As soon as the nation won its independence, the American people began looking for new places to settle. Eager to spread “American ideals,” expansionists, people who wanted to see the nation expand its borders, looked to the vast regions west and south of the original thirteen states. Two vast regions had been added to the United States by the early nineteenth century: the Northwest Territory (present-day Illinois , Indiana , Michigan , Ohio , Wisconsin , and part of Minnesota ) and the Louisiana Territory (present-day Arkansas , Iowa , Louisiana , Missouri , Nebraska , North Dakota , Oklahoma , South Dakota , and parts of Colorado , Kansas , Minnesota, Montana , and Wyoming ).
American expansionism was fueled by the young nation's population growth.

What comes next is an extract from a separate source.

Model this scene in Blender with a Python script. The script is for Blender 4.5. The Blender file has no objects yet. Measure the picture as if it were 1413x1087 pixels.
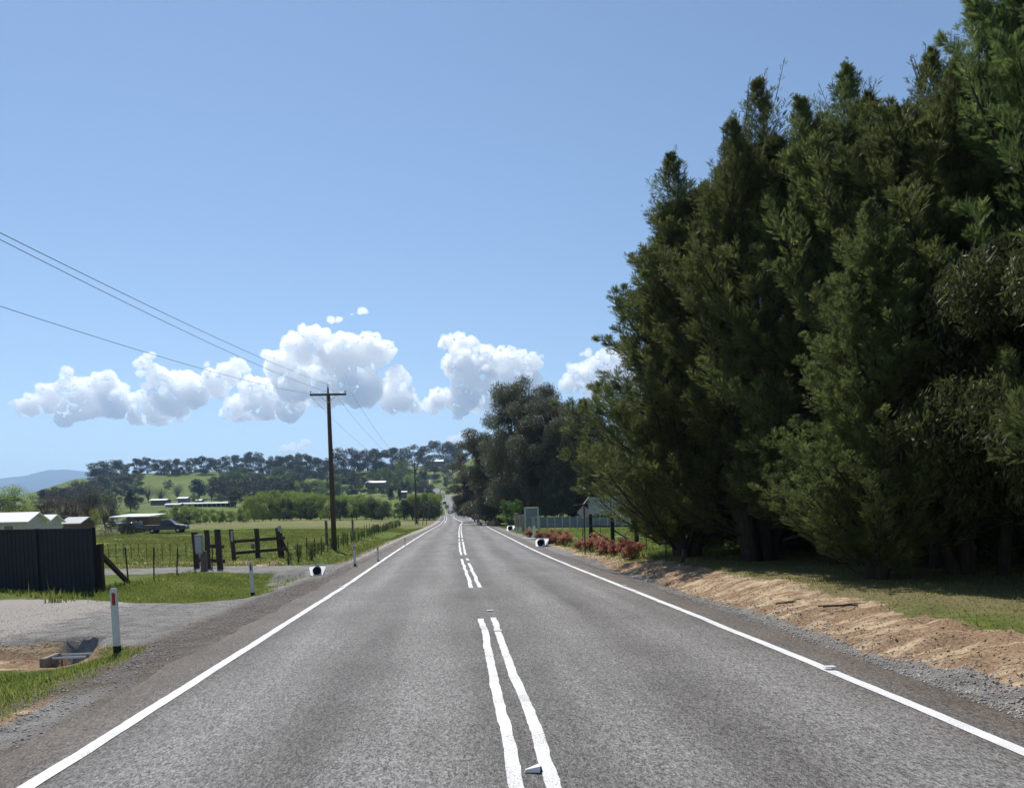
import bpy, math, random
import numpy as np
from mathutils import Vector
R = math.radians
SC = bpy.context.scene
COL = SC.collection
random.seed(7)

# ------------------------------------------------------------------ camera
F = 1060.0; PW, PH = 1413.0, 1087.0
CAM = np.array([-0.5, 0.0, 1.8]); YAW, PITCH, ROLL, SH = 3.8, -3.0, 1.3, 218.94
def _basis():
    y, p, r = R(YAW), R(PITCH), R(ROLL)
    fw = np.array([math.sin(y)*math.cos(p), math.cos(y)*math.cos(p), math.sin(p)])
    rt = np.array([math.cos(y), -math.sin(y), 0.0]); up = np.cross(rt, fw)
    return rt*math.cos(r)-up*math.sin(r), up*math.cos(r)+rt*math.sin(r), fw
RT, UP, FW = _basis()
cam = bpy.data.cameras.new('camera'); co = bpy.data.objects.new('camera', cam); COL.objects.link(co)
from mathutils import Matrix
co.matrix_world = Matrix(((RT[0], UP[0], -FW[0], CAM[0]), (RT[1], UP[1], -FW[1], CAM[1]), (RT[2], UP[2], -FW[2], CAM[2]), (0, 0, 0, 1)))
cam.sensor_width = 36; cam.lens = F/PW*36; cam.shift_y = SH/PW; cam.clip_end = 60000; cam.clip_start = 0.05
SC.camera = co
SC.view_settings.view_transform = 'Standard'; SC.view_settings.look = 'None'
SC.view_settings.exposure = 0.42; SC.view_settings.gamma = 1.0

# ------------------------------------------------------------------ world + sun
SUN_EL, SUN_AZ = 52.0, -19.0       # azimuth clockwise from +Y
W = bpy.data.worlds.new('World'); SC.world = W; W.use_nodes = True
nt = W.node_tree; bg = nt.nodes['Background']
sky = nt.nodes.new('ShaderNodeTexSky'); sky.sky_type = 'NISHITA'; sky.sun_disc = False
sky.sun_elevation = R(SUN_EL); sky.sun_rotation = R(SUN_AZ)
sky.air_density = 1.0; sky.dust_density = 0.05; sky.ozone_density = 1.7; sky.altitude = 100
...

Pioneer settlement in the Northwest Territory resulted in an increase in farmland and overall crop production. A continuous influx of immigrants from Europe supplied more farmers and farm workers, as well as laborers for the factories that had opened across New England and the Mid-Atlantic. The population grew rapidly. In the two decades between 1840 and 1860 alone, the U.S. population more than doubled,
increasing from about 17 million to more than 38 million. As the eastern seaboard cities grew, a system of new canals, steamboats, roads, and railroads also opened up the interior to increased settlement. By 1850, almost half the population lived outside the original thirteen states.
An American destiny
The idea of Manifest Destiny had emerged around the 1820s. Speaking for millions of Americans, President John Quincy Adams (1767–1848; served 1825–29) maintained that it was God's will that a large and powerful United States would encompass the entire North American continent. This emerging concept included a sense of moral virtue—that Americans had the God-given mission to expand and develop the continent. He also expressed that it was a natural right to grow and to prosper while doing so—that this was nothing short of the “pursuit of happiness” promised in the Declaration of Independence .
Journalist John L. O’Sullivan (1813–1895) first coined the term “Manifest Destiny” in 1845 in an article he wrote for the United States Magazine and Democratic Review. He described Manifest Destiny as the nation's divine and historical destiny “to overspread the continent allotted by Providence [God's design] for the free development of our yearly multiplying millions” (as quoted in Reginald C. Stuart's book UnitedStates Expansionism and British North America, 1775–1871). Behind O’Sullivan's noble description of Manifest Destiny lay more basic human motivations: the hungering for riches, the longing to possess land, and the search for a good life—the dream of the West's common man. Expansionists argued that American democracy itself depended on widespread landownership.
Whose natural rights?
The expansion advocated by the doctrine of Manifest Destiny came at the expense of other people, especially Native Americans and Mexicans in the Southwest, whose destinies and natural rights were often overlooked by the American public. Manifest Destiny was often used as a rationalization, or excuse, for trampling upon the rights—as well as the lands and resources—of others. One pro-expansion faction, led by U.S. senator Thomas Hart Benton (1782–1858) of Missouri, voiced a decidedly racist justification for taking the land. “It would seem that the White race alone received the divine command to subdue and replenish the earth,” Benton wrote in 1846, as quoted by Page Stegner in Winning the Wild West: The Epic Saga of the American Frontier, 1800–1899. He said that unless Native Americans could adapt to the civilization brought by U.S. settlers, they faced certain destruction.
The concept of expanding the country's borders to include such a large amount of territory was by no means shared by all. The Whig Party believed that trying to govern too much territory might, in the long run, destroy the new government. Many believed that trying to reach the western shores of the continent by land was hopelessly dangerous. To settle those uncivilized lands by bringing women and children to them was considered savage.
Realizing the ideal
The fervor of Manifest Destiny was perhaps best illustrated by the U.S. expansion into Oregon and California . In the 1830s, other nations ruled the two sparsely populated areas: Oregon by England and California by Mexico. Expansionists advertised the areas as heavenly, ideal places, spawning in many people an urgent desire, or “fever,” to migrate, despite the many hardships of traveling through the wilderness and settling beyond the reaches of American civilization. During the 1840s, the United States gained control of both regions.
Between 1845 and 1848, with the annexation (addition) of the independent Republic of Texas and the acquisition of the vast Southwest Territory after the Mexican-American War (1846–48), the United States acquired more than one million square miles of land. In 1853, southern Arizona was acquired from Mexico, completing the acquisition of the territory that would eventually become the contiguous United States (all but Alaska and Hawaii ).